I am a second year PhD student with a background that consists of an MA (hones) in Philosophy and Religious Studies and an Msc in Religious Studies at Edinburgh. My research focuses on the topic of Proper Phenomenology arguing that “phenomenology of religion” is a title that actually consists of two competing strands – phenomenology of religion in the philosophical sense and phenomenology-of-religion in the history of religions sense. It is my contention that phenomenology of religion construed in the philosophical sense can greatly benefit Religious Studies departments, and Social Sciences more generally, in a period when we are uncertain of the identity and future of the subject. Not only can phenomenology proper help us delineate social from natural science it can help scrutinise and call into question the analytic concept of “Religion”. Finally phenomenology provides an important understanding and standpoint on one of the most important debates involving many universities today – the public benefit of academic study.

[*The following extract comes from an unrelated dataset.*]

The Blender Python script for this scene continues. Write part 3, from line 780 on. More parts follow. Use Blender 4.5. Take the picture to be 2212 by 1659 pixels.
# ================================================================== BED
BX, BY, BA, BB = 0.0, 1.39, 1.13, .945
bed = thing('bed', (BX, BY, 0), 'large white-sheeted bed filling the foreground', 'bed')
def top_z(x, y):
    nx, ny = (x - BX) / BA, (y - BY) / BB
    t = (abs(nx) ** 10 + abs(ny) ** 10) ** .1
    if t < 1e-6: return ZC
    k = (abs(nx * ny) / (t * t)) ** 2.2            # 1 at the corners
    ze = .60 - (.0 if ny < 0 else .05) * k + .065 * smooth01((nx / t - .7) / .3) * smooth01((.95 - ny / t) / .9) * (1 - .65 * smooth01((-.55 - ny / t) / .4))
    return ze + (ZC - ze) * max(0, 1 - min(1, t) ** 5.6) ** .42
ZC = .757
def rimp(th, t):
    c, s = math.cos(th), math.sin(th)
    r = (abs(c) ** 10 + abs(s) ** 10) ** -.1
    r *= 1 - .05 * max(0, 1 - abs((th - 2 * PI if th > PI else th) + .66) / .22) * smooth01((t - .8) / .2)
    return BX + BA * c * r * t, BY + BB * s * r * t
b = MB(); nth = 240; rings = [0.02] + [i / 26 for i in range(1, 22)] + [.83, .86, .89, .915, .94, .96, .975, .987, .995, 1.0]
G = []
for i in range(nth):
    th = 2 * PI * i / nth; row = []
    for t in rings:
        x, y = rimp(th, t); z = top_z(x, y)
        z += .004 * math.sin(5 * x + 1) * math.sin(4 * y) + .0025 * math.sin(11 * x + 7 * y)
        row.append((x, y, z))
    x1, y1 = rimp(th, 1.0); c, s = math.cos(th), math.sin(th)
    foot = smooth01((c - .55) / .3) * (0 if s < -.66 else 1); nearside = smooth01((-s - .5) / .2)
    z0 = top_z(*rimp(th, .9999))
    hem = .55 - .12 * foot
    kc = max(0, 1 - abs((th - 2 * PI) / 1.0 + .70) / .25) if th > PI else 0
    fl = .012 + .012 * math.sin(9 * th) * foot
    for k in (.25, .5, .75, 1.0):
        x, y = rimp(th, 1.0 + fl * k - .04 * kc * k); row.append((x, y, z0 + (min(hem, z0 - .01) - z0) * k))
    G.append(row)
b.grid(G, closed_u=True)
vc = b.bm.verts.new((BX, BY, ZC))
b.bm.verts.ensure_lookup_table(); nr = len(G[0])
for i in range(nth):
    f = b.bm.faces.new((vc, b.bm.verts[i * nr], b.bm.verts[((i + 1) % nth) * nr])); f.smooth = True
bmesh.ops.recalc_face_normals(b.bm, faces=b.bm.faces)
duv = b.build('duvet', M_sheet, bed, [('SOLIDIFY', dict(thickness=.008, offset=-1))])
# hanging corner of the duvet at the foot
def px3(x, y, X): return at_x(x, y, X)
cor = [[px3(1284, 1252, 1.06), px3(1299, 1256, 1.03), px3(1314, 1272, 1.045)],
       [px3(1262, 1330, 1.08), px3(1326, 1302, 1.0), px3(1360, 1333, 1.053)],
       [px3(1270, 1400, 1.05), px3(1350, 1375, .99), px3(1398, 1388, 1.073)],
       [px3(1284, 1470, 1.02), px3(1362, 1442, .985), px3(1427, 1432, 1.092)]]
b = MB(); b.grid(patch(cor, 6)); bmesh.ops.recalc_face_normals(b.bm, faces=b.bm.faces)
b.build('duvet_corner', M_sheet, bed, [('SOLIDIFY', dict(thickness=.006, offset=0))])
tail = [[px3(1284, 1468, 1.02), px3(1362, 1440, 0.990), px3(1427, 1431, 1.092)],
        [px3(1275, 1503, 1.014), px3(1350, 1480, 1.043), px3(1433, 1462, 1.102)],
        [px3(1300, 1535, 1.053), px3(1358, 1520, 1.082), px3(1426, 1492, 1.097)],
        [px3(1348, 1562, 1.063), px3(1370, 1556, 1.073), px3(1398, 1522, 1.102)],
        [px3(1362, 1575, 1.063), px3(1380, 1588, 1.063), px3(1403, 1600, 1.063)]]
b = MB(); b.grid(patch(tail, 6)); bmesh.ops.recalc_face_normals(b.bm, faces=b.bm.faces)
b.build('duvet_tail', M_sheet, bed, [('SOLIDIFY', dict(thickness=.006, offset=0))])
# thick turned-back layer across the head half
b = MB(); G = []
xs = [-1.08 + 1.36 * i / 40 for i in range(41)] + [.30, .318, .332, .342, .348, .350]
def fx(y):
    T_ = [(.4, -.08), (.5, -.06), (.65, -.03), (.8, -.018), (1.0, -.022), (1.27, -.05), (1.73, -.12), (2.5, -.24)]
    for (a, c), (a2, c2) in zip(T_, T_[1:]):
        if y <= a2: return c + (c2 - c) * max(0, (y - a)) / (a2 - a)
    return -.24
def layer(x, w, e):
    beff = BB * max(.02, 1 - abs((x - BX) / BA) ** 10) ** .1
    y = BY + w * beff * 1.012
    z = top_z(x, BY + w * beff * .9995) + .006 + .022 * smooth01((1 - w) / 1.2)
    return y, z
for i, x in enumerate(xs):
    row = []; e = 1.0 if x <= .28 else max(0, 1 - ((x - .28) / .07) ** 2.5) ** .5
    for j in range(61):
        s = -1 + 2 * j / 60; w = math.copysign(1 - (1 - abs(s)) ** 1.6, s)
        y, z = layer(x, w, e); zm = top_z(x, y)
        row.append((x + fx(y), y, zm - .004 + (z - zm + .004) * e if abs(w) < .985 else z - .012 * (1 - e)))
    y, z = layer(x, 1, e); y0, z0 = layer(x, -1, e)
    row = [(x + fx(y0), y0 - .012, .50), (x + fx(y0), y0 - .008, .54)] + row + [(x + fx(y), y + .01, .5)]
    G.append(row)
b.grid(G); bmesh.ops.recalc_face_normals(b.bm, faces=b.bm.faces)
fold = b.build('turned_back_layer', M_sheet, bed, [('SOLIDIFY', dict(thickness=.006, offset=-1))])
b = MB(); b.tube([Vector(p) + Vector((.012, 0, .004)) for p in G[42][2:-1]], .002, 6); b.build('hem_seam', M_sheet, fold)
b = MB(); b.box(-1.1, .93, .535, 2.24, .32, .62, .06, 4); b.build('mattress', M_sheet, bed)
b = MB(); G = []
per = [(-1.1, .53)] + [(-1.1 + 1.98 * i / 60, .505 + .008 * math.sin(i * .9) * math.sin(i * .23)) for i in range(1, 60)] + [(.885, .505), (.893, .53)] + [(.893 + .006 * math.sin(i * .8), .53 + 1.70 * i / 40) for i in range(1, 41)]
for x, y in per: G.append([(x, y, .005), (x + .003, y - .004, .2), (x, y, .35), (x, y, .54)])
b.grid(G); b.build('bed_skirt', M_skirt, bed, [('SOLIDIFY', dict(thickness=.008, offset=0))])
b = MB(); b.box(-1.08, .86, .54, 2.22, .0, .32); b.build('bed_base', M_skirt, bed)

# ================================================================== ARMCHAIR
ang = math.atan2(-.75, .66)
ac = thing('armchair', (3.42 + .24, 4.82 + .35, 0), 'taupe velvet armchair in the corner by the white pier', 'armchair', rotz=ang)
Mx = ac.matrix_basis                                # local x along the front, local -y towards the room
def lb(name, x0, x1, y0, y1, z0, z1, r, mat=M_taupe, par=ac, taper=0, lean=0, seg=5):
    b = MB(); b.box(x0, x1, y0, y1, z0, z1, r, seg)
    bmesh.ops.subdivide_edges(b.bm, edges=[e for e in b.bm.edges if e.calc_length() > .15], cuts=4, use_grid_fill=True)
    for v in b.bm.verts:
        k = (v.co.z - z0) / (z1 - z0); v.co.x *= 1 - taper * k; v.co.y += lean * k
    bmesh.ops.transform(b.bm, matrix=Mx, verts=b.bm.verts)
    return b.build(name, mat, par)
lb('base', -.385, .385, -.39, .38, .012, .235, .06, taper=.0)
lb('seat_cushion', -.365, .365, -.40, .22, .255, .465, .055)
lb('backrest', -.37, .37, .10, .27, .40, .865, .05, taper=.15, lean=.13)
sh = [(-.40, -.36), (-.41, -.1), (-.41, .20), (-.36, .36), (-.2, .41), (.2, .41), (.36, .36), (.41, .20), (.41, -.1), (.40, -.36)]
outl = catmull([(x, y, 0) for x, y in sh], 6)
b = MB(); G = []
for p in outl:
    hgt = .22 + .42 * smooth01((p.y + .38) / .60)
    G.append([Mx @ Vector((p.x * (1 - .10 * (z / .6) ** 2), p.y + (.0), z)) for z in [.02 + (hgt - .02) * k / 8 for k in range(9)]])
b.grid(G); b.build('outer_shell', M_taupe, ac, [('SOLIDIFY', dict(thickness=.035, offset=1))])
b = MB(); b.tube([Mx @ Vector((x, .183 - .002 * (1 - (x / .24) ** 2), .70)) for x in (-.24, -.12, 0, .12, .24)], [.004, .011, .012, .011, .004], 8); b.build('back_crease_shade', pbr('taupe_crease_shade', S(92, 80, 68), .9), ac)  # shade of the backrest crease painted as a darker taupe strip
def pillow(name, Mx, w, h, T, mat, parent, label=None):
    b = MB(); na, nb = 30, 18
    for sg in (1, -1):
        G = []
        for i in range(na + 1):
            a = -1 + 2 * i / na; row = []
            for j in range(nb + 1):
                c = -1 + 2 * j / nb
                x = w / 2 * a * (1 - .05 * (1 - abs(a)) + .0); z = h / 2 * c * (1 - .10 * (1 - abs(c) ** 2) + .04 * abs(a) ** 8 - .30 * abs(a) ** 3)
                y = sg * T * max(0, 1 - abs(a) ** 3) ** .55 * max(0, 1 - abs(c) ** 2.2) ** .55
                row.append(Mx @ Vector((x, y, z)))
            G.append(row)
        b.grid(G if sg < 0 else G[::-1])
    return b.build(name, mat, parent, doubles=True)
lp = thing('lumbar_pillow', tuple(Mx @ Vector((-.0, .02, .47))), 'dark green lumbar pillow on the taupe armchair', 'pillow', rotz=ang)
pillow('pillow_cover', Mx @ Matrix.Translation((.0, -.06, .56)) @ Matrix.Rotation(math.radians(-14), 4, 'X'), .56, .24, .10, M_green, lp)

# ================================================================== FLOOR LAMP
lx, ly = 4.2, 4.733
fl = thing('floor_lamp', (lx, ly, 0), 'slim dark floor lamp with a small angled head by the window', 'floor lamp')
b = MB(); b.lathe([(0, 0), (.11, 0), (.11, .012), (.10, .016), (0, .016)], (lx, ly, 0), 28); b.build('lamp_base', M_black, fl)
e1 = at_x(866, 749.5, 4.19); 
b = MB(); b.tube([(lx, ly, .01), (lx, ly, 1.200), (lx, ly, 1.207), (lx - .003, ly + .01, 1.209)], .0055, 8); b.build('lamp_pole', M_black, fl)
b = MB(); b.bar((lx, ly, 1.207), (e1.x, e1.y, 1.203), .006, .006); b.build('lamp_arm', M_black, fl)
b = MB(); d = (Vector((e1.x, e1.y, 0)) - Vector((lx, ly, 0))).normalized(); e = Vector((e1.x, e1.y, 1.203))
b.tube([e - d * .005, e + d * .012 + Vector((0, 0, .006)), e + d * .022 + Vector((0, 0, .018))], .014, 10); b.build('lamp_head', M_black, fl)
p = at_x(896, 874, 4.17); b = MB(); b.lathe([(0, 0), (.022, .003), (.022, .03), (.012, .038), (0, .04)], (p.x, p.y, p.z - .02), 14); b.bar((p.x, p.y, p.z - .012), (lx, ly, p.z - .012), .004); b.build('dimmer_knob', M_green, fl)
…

Phenomenology simpliciter means, in the words of Heidegger, “to let that which shows itself be seen from itself in the very way in which it shows itself from itself”. Unlike other philosophical systems it does not propose to develop grand theories or detailed metaphysics but to describe what presents itself to us as detailed and accurately as possible. Phenomenology proper is the development of this view that it is possible to give accurate descriptions of phenomena via such tools as epoche and the reduction. In my research of and development of an understanding of phenomenology proper I have drawn extensively on the work of Husserl, Scheler, Heidegger, and Sartre.
As well as my research at Stirling I am also a sub-editor and roundtable convener for the Religious Studies Project.